Work to complete
Will you transcribe all the entries word for word, skipping the pictures they hold?

Dataset records
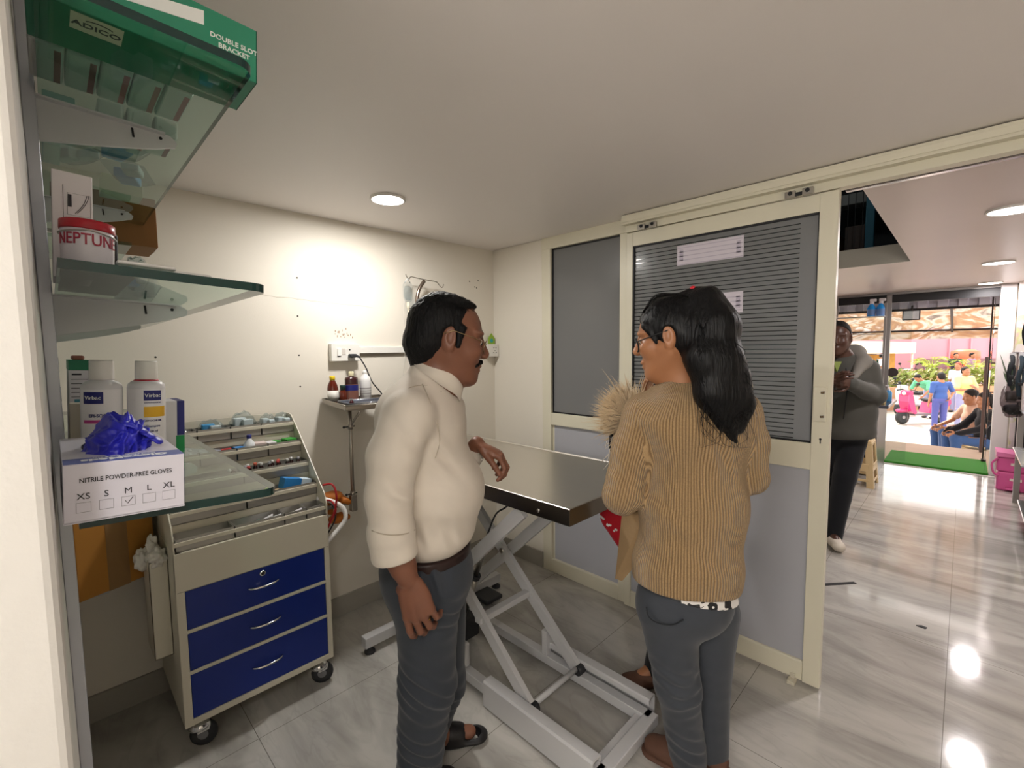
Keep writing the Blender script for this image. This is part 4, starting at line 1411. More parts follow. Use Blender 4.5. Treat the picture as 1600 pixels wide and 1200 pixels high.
# shallow dish: rim then sunk top
def rect(i, z):
    return [Vector((T0 + i, TY0 + i, z)), Vector((T1 - i, TY0 + i, z)), Vector((T1 - i, TY1 - i, z)), Vector((T0 + i, TY1 - i, z))]
levels = [(0, TTZ - .004), (.001, TTZ), (.003, TTZ + .0015), (.008, TTZ + .0015), (.012, TTZ - .002), (.02, TTZ - .005)]
vs = []
for i, z in levels:
    vs += rect(i, z)
fs = []
for l in range(len(levels) - 1):
    for k in range(4):
        k2 = (k + 1) % 4
        fs.append((l * 4 + k, l * 4 + k2, (l + 1) * 4 + k2, (l + 1) * 4 + k))
n = (len(levels) - 1) * 4
fs.append((n, n + 1, n + 2, n + 3))
fs.append((3, 2, 1, 0))
mb.add(vs, fs)
mb.build('table_top', topm, tab)
MB().lathe([(.007, 0), (.006, .003), (.002, .004)], (-1.0, TY0, TTZ - .033), 14, axis=(0, -1, 0)).build('side_screw', chrome, tab)
# under frame
mb = MB()
for y in (1.20, 1.47):
    mb.rbox((-2.08, y - .02, .84), (-.98, y + .02, .866), .002)
for x in (-2.05, -1.5, -1.02):
    mb.rbox((x - .02, TY0 + .03, .85), (x + .02, TY1 - .03, .866), .002)
mb.build('under_frame', whitepc, tab)
mb = MB().prism([(0, 0), (.07, 0), (.07, -.085)], (-.96, 1.50, .866), (1, 0, 0), (0, 0, 1), (0, .004, 0)).prism([(0, 0), (.07, 0), (.07, -.02)], (-.96, 1.45, .866), (1, 0, 0), (0, 0, 1), (0, .05, 0))
mb.build('corner_bracket', whitepc, tab)
# base
YN, YF = 1.185, 1.50
mb = MB()
mb.rbox((-1.96, YN - .02, .02), (-.775, YN + .02, .06), .003)
mb.rbox((-1.96, YF - .02, .02), (-.775, YF + .02, .06), .003)
mb.rbox((-.80, YN - .02, .02), (-.755, YF + .02, .06), .003)
mb.rbox((-1.975, .955, .035), (-1.93, 1.83, .085), .003)
mb.rbox((-.83, YN + .02, .025), (-.80, YF - .02, .05), .003)
mb.build('base_frame', whitepc, tab)
for y, nm in ((YN, 'near'), (YF, 'far')):
    g = MB()
    prof = [(-.026, 0), (-.026, .06), (-.020, .072), (.020, .072), (.026, .06), (.026, .045), (.019, .045), (.018, .064), (-.018, .064), (-.019, 0)]
    prof = [(-.024, .008), (-.024, .105), (-.018, .112), (.02, .112), (.024, .106), (.024, .088), (.020, .088), (.018, .106), (-.016, .106), (-.018, .1), (-.018, .008)]
    y0 = y - .026 if nm == 'near' else y + .026
    s = 1 if nm == 'near' else -1
    g.prism([(s * p[0], p[1]) for p in prof], (-1.31, y0 + s * .0, 0), (0, 1, 0), (0, 0, 1), (.525, 0, 0))
    g.build('roller_channel', whitepc, tab)
    # scissor arms
    o = .012 if nm == 'near' else -.012
    MB().bar((-1.985, y + o, .845), (-1.115, y + o, .085), .022, .05).build('scissor_arm', whitepc, tab)
    MB().bar((-1.115, y - o * 1.1, .845), (-1.94, y - o * 1.1, .075), .022, .05).build('scissor_arm', whitepc, tab)
    MB().lathe([(.017, -.02), (.02, -.018), (.02, .018), (.017, .02)], (-1.095, y + o, .082), 20, axis=(0, 1, 0)).build('roller', rubber, tab)
    MB().lathe([(.012, -.03), (.012, .03)], (-1.548, y, .462), 14, axis=(0, 1, 0)).build('pivot_bolt', steel, tab)
mb = MB().tube([(-1.10, YN, .09), (-1.10, YF, .09)], .011, 12).build('cross_tube', whitepc, tab)
MB().rbox((-1.40, YN - .01, .30), (-1.365, YF + .01, .325), .003).build('cross_bar', whitepc, tab)
MB().rbox((-1.30, YF - .02, .06), (-1.27, YF + .012, .17), .003).rbox((-1.50, YN - .012, .06), (-1.465, YN + .018, .17), .012, seg=3).build('guide_post', whitepc, tab)
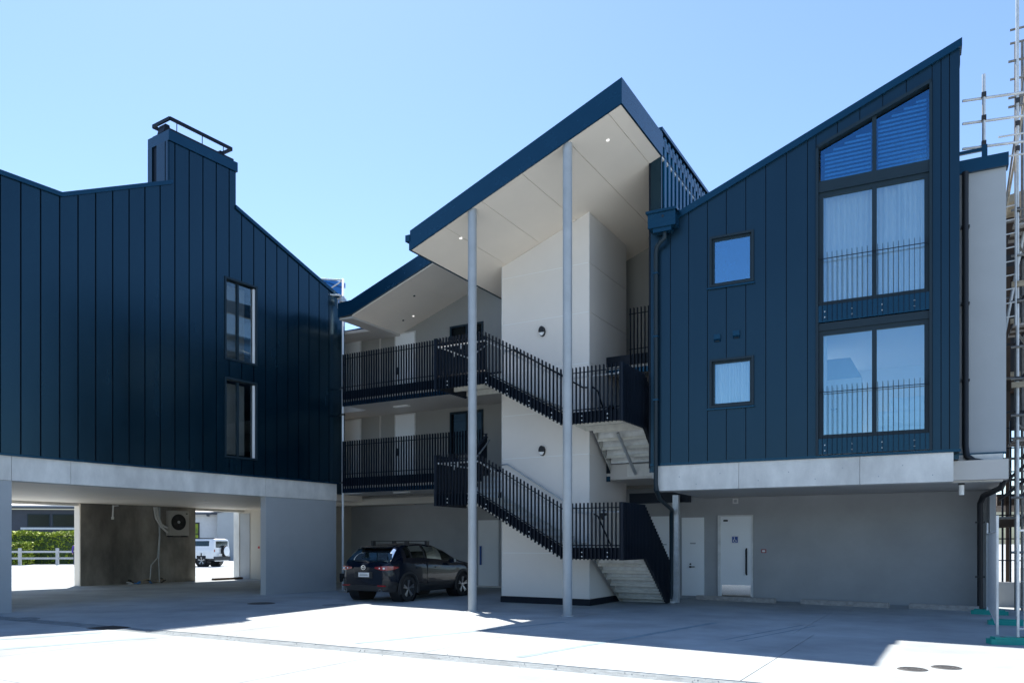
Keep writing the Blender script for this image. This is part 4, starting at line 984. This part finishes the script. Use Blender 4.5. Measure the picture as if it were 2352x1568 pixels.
# --- boxy SUV for the street beyond
def boxy(root, paint, ln=4.7, spare=True):
    hw = .97
    sts = []
    prof_t = [(0, 1.86), (.05, 1.92), (.3, 1.95), (2.3, 1.94), (2.5, 1.88), (3.1, 1.3), (3.3, 1.2), (4.4, 1.14), (4.62, 1.0), (4.7, .8)]
    xs_ = [0, .03, .1, .25] + [.4 + .1 * k for k in range(40)] + [4.45, 4.6, 4.7]
    for x in xs_:
        zt = itp(x, prof_t); zb = min(1.22, zt - .02); W = hw - (.06 if x < .02 else 0) - max(0, x - 4.3) * .5; h = zt - zb; cab = min(1, h / .6)
        sts.append((x, [(0, .35), (W * .85, .35), (W - .04, .42), (W - .01, .55), (W, .75), (W, .95), (W - .01, 1.12), (W - .04, zb), (W - .05 - .03 * cab, zb + h * .25), (W - .06 - .07 * cab, zb + h * .75), (W - .1 - .1 * cab, zb + h * .93), (W * .5, zt), (0, zt)]))
    def gp(i, j, c, s):
        if j in (8,) and .35 < c[0] < 2.6 and not (1.05 < c[0] < 1.15 or 1.7 < c[0] < 1.8): return 'window|%d|%d' % (s, (c[0] > 1.1) + (c[0] > 1.75))
        if j == 9 and .35 < c[0] < 2.6 and False: return 'window'
        if j >= 10 and 2.45 < c[0] < 3.1: return 'windscreen'
        if j <= 2: return 'lower_cladding'
        return 'body'
    def hole(x, y, z): return abs(y) > .6 and any((x - wx) ** 2 + (z - .4) ** 2 < .46 ** 2 for wx in (.95, 3.75))
    loft_car(root, sts, gp, paint, hole)
    for wx in (.95, 3.75):
        for s in (1, -1):
            make_wheel(root, 'wheel', wx, s * .84, .4, .26, s)
            part('wheel_well', MB().lathe([(.0, s * .5), (.47, s * .5), (.47, s * .975)], 20, 'y', (wx, 0, .4)), 'black', root)
    part('rear_window', MB().box(-.012, .0, -.7, .7, 1.3, 1.75), 'glass_dark', root)
    part('bumper', MB().box(-.08, .25, -.93, .93, .42, .68), 'iron', root)
    for s in (1, -1): part('tail_light', MB().box(-.015, .0, s * .85 - .05, s * .85 + .05, 1.0, 1.18), 'tail_red', root)
    if spare:
        sw = MB().lathe([(0, -.24), (.32, -.24), (.39, -.2), (.4, -.02), (.0, -.02)], 30, 'x', (0, -.25, 1.05)); part('spare_wheel', sw, 'rubber', root, smooth=False)
        part('spare_cover', MB().lathe([(0, -.26), (.3, -.255), (.34, -.235)], 30, 'x', (0, -.25, 1.05)), paint, root)
    part('roof_skin', MB().box(.2, 2.3, -.78, .78, 1.935, 1.965), 'black', root)
    part('number_plate', MB().box(-.09, -.08, .1, .5, .75, .87), 'plate', root)
suv = thing('white_suv', 'white boxy four wheel drive with rear spare wheel seen through the carport', 'car', (-20.3, 54.2, 0), R_(167))
boxy(suv, 'suv_paint')
sv2 = thing('silver_van', 'pale vehicle roof showing between the two hedges beyond the carport', 'car', (-41.6, 63.5, 0), R_(12))
boxy(sv2, 'silver_paint', spare=False)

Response
Keep writing the Blender script for this image. This is part 4, starting at line 1411. More parts follow. Use Blender 4.5. Treat the picture as 1600 pixels wide and 1200 pixels high.
# shallow dish: rim then sunk top
def rect(i, z):
    return [Vector((T0 + i, TY0 + i, z)), Vector((T1 - i, TY0 + i, z)), Vector((T1 - i, TY1 - i, z)), Vector((T0 + i, TY1 - i, z))]
levels = [(0, TTZ - .004), (.001, TTZ), (.003, TTZ + .0015), (.008, TTZ + .0015), (.012, TTZ - .002), (.02, TTZ - .005)]
vs = []
for i, z in levels:
    vs += rect(i, z)
fs = []
for l in range(len(levels) - 1):
    for k in range(4):
        k2 = (k + 1) % 4
        fs.append((l * 4 + k, l * 4 + k2, (l + 1) * 4 + k2, (l + 1) * 4 + k))
n = (len(levels) - 1) * 4
fs.append((n, n + 1, n + 2, n + 3))
fs.append((3, 2, 1, 0))
mb.add(vs, fs)
mb.build('table_top', topm, tab)
MB().lathe([(.007, 0), (.006, .003), (.002, .004)], (-1.0, TY0, TTZ - .033), 14, axis=(0, -1, 0)).build('side_screw', chrome, tab)
# under frame
mb = MB()
for y in (1.20, 1.47):
    mb.rbox((-2.08, y - .02, .84), (-.98, y + .02, .866), .002)
for x in (-2.05, -1.5, -1.02):
    mb.rbox((x - .02, TY0 + .03, .85), (x + .02, TY1 - .03, .866), .002)
mb.build('under_frame', whitepc, tab)
mb = MB().prism([(0, 0), (.07, 0), (.07, -.085)], (-.96, 1.50, .866), (1, 0, 0), (0, 0, 1), (0, .004, 0)).prism([(0, 0), (.07, 0), (.07, -.02)], (-.96, 1.45, .866), (1, 0, 0), (0, 0, 1), (0, .05, 0))
mb.build('corner_bracket', whitepc, tab)
# base
YN, YF = 1.185, 1.50
mb = MB()
mb.rbox((-1.96, YN - .02, .02), (-.775, YN + .02, .06), .003)
mb.rbox((-1.96, YF - .02, .02), (-.775, YF + .02, .06), .003)
mb.rbox((-.80, YN - .02, .02), (-.755, YF + .02, .06), .003)
mb.rbox((-1.975, .955, .035), (-1.93, 1.83, .085), .003)
mb.rbox((-.83, YN + .02, .025), (-.80, YF - .02, .05), .003)
mb.build('base_frame', whitepc, tab)
for y, nm in ((YN, 'near'), (YF, 'far')):
    g = MB()
    prof = [(-.026, 0), (-.026, .06), (-.020, .072), (.020, .072), (.026, .06), (.026, .045), (.019, .045), (.018, .064), (-.018, .064), (-.019, 0)]
    prof = [(-.024, .008), (-.024, .105), (-.018, .112), (.02, .112), (.024, .106), (.024, .088), (.020, .088), (.018, .106), (-.016, .106), (-.018, .1), (-.018, .008)]
    y0 = y - .026 if nm == 'near' else y + .026
    s = 1 if nm == 'near' else -1
    g.prism([(s * p[0], p[1]) for p in prof], (-1.31, y0 + s * .0, 0), (0, 1, 0), (0, 0, 1), (.525, 0, 0))
    g.build('roller_channel', whitepc, tab)
    # scissor arms
    o = .012 if nm == 'near' else -.012
    MB().bar((-1.985, y + o, .845), (-1.115, y + o, .085), .022, .05).build('scissor_arm', whitepc, tab)
    MB().bar((-1.115, y - o * 1.1, .845), (-1.94, y - o * 1.1, .075), .022, .05).build('scissor_arm', whitepc, tab)
    MB().lathe([(.017, -.02), (.02, -.018), (.02, .018), (.017, .02)], (-1.095, y + o, .082), 20, axis=(0, 1, 0)).build('roller', rubber, tab)
    MB().lathe([(.012, -.03), (.012, .03)], (-1.548, y, .462), 14, axis=(0, 1, 0)).build('pivot_bolt', steel, tab)
mb = MB().tube([(-1.10, YN, .09), (-1.10, YF, .09)], .011, 12).build('cross_tube', whitepc, tab)
MB().rbox((-1.40, YN - .01, .30), (-1.365, YF + .01, .325), .003).build('cross_bar', whitepc, tab)
MB().rbox((-1.30, YF - .02, .06), (-1.27, YF + .012, .17), .003).rbox((-1.50, YN - .012, .06), (-1.465, YN + .018, .17), .012, seg=3).build('guide_post', whitepc, tab)
Keep writing the Blender script for this image. This is part 4, starting at line 984. This part finishes the script. Use Blender 4.5. Measure the picture as if it were 2352x1568 pixels.
# --- boxy SUV for the street beyond
def boxy(root, paint, ln=4.7, spare=True):
    hw = .97
    sts = []
    prof_t = [(0, 1.86), (.05, 1.92), (.3, 1.95), (2.3, 1.94), (2.5, 1.88), (3.1, 1.3), (3.3, 1.2), (4.4, 1.14), (4.62, 1.0), (4.7, .8)]
    xs_ = [0, .03, .1, .25] + [.4 + .1 * k for k in range(40)] + [4.45, 4.6, 4.7]
    for x in xs_:
        zt = itp(x, prof_t); zb = min(1.22, zt - .02); W = hw - (.06 if x < .02 else 0) - max(0, x - 4.3) * .5; h = zt - zb; cab = min(1, h / .6)
        sts.append((x, [(0, .35), (W * .85, .35), (W - .04, .42), (W - .01, .55), (W, .75), (W, .95), (W - .01, 1.12), (W - .04, zb), (W - .05 - .03 * cab, zb + h * .25), (W - .06 - .07 * cab, zb + h * .75), (W - .1 - .1 * cab, zb + h * .93), (W * .5, zt), (0, zt)]))
    def gp(i, j, c, s):
        if j in (8,) and .35 < c[0] < 2.6 and not (1.05 < c[0] < 1.15 or 1.7 < c[0] < 1.8): return 'window|%d|%d' % (s, (c[0] > 1.1) + (c[0] > 1.75))
        if j == 9 and .35 < c[0] < 2.6 and False: return 'window'
        if j >= 10 and 2.45 < c[0] < 3.1: return 'windscreen'
        if j <= 2: return 'lower_cladding'
        return 'body'
    def hole(x, y, z): return abs(y) > .6 and any((x - wx) ** 2 + (z - .4) ** 2 < .46 ** 2 for wx in (.95, 3.75))
    loft_car(root, sts, gp, paint, hole)
    for wx in (.95, 3.75):
        for s in (1, -1):
            make_wheel(root, 'wheel', wx, s * .84, .4, .26, s)
            part('wheel_well', MB().lathe([(.0, s * .5), (.47, s * .5), (.47, s * .975)], 20, 'y', (wx, 0, .4)), 'black', root)
    part('rear_window', MB().box(-.012, .0, -.7, .7, 1.3, 1.75), 'glass_dark', root)
    part('bumper', MB().box(-.08, .25, -.93, .93, .42, .68), 'iron', root)
    for s in (1, -1): part('tail_light', MB().box(-.015, .0, s * .85 - .05, s * .85 + .05, 1.0, 1.18), 'tail_red', root)
    if spare:
        sw = MB().lathe([(0, -.24), (.32, -.24), (.39, -.2), (.4, -.02), (.0, -.02)], 30, 'x', (0, -.25, 1.05)); part('spare_wheel', sw, 'rubber', root, smooth=False)
        part('spare_cover', MB().lathe([(0, -.26), (.3, -.255), (.34, -.235)], 30, 'x', (0, -.25, 1.05)), paint, root)
    part('roof_skin', MB().box(.2, 2.3, -.78, .78, 1.935, 1.965), 'black', root)
    part('number_plate', MB().box(-.09, -.08, .1, .5, .75, .87), 'plate', root)
suv = thing('white_suv', 'white boxy four wheel drive with rear spare wheel seen through the carport', 'car', (-20.3, 54.2, 0), R_(167))
boxy(suv, 'suv_paint')
sv2 = thing('silver_van', 'pale vehicle roof showing between the two hedges beyond the carport', 'car', (-41.6, 63.5, 0), R_(12))
boxy(sv2, 'silver_paint', spare=False)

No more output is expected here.